Entries with scene source code:
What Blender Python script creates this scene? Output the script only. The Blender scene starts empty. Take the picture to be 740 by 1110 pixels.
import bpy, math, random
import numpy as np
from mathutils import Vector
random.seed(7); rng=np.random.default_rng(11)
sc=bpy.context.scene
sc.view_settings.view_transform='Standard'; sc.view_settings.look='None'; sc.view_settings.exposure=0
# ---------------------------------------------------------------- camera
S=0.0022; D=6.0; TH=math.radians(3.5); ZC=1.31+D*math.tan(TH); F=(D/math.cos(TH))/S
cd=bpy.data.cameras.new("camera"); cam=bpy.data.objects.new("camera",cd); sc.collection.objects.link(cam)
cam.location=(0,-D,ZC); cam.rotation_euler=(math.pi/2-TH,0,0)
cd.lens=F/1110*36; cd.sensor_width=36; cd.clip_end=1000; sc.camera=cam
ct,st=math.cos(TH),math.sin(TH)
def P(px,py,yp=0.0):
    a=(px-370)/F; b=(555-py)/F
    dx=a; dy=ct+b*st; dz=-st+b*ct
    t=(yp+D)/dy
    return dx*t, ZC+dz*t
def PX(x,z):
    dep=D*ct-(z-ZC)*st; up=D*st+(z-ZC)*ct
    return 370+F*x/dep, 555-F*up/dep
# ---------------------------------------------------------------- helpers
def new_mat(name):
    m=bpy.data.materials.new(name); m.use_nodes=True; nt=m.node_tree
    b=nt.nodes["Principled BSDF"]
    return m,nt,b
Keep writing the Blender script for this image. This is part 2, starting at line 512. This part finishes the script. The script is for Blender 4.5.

Task brief - Please repeat the listing exactly, with nothing left out.

Full solution -
What Blender Python script creates this scene? Output the script only. The Blender scene starts empty. Take the picture to be 740 by 1110 pixels.
import bpy, math, random
import numpy as np
from mathutils import Vector
random.seed(7); rng=np.random.default_rng(11)
sc=bpy.context.scene
sc.view_settings.view_transform='Standard'; sc.view_settings.look='None'; sc.view_settings.exposure=0
# ---------------------------------------------------------------- camera
S=0.0022; D=6.0; TH=math.radians(3.5); ZC=1.31+D*math.tan(TH); F=(D/math.cos(TH))/S
cd=bpy.data.cameras.new("camera"); cam=bpy.data.objects.new("camera",cd); sc.collection.objects.link(cam)
cam.location=(0,-D,ZC); cam.rotation_euler=(math.pi/2-TH,0,0)
cd.lens=F/1110*36; cd.sensor_width=36; cd.clip_end=1000; sc.camera=cam
ct,st=math.cos(TH),math.sin(TH)
def P(px,py,yp=0.0):
    a=(px-370)/F; b=(555-py)/F
    dx=a; dy=ct+b*st; dz=-st+b*ct
    t=(yp+D)/dy
    return dx*t, ZC+dz*t
def PX(x,z):
    dep=D*ct-(z-ZC)*st; up=D*st+(z-ZC)*ct
    return 370+F*x/dep, 555-F*up/dep
# ---------------------------------------------------------------- helpers
def new_mat(name):
    m=bpy.data.materials.new(name); m.use_nodes=True; nt=m.node_tree
    b=nt.nodes["Principled BSDF"]
    return m,nt,b
Keep writing the Blender script for this image. This is part 2, starting at line 512. This part finishes the script. The script is for Blender 4.5.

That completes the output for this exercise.